Güneş enerjisi ve alternatif enerji kaynaklarının kullanılamayacağı bir sözleşme imzalandığını iddia eden Şahiner, hükümetin, sözleşmeyle amaçladığını söylediği unsurlarla ile gerçeğin bağdaşmadığını ve sözleşmenin halka zarar verecek maddeler içerdiğini savundu.
Salahi Şahiner, Kalecik 3. Sözleşmesi konusunda de hükümetin açıklamalarının gerçeği yansıtmadığını iddia etti.
Bakanlar Kurulu kararları eklerine kolay şekilde erişilmesi gerektiğini ancak bunun yapılmadığını savunan Şahiner, kararlar ve eklerinin ulaşılabilir olmasının önemine vurgu yaptı. Şahiner, bu bilgilerin bilerek gizlendiğini iddia ederek, örnekler verdi.
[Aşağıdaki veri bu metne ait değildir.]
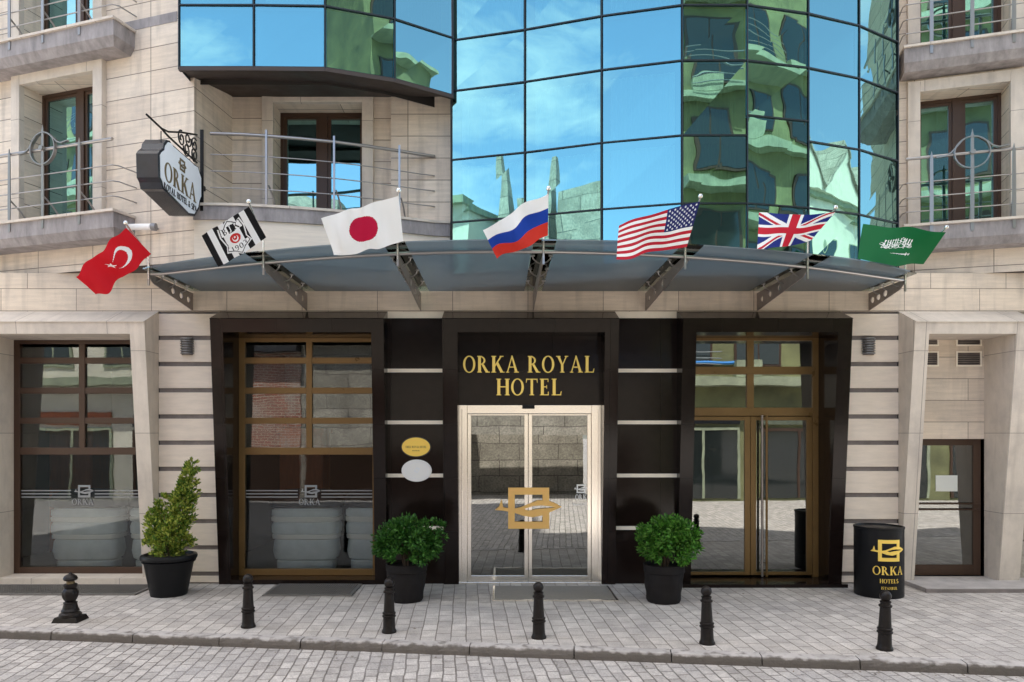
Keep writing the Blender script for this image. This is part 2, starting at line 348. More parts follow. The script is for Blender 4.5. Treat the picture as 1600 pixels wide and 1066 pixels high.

Liman İşçileri Sendikası Şirketi’ne ilişkin iddiaları aktaran Şahiner, emeklilik noktasında haksızlığa uğradığını düşünen kesimler olduğunu ve şirkette çalışan beş kişinin 1 milyar TL’yi aralarında paylaşacağını savundu.
Bakanlar Kurulu’nun şirketle ilgili kararına değinen Şahiner, karara ilişkin ek ve önergelerin bulunamadığını, Bakanlar Kurulu sekreterliğinin kararları ulaştırma zorunluluğu bulunduğunu söyledi.
Bilgiye sahip olmanın önemli olduğunu kaydeden Şahiner, İstatistik Kurumu’nun önemli bir kurum olduğunu ve keyfe göre, gerçeğe uymayan verilerle yapılacak planın yanlış olacağını belirtti.
Enflasyon sepetinde metodolojiyle ilgili yapılan çalışmanın ne durumda olduğunu soran Şahiner, kurumun gerçek rakamlarla yüzleşmesi gerektiğini söyledi. Şahiner, enflasyona ilişkin gerçek rakamlarla açıklanan rakamların örtüşmediğini savundu.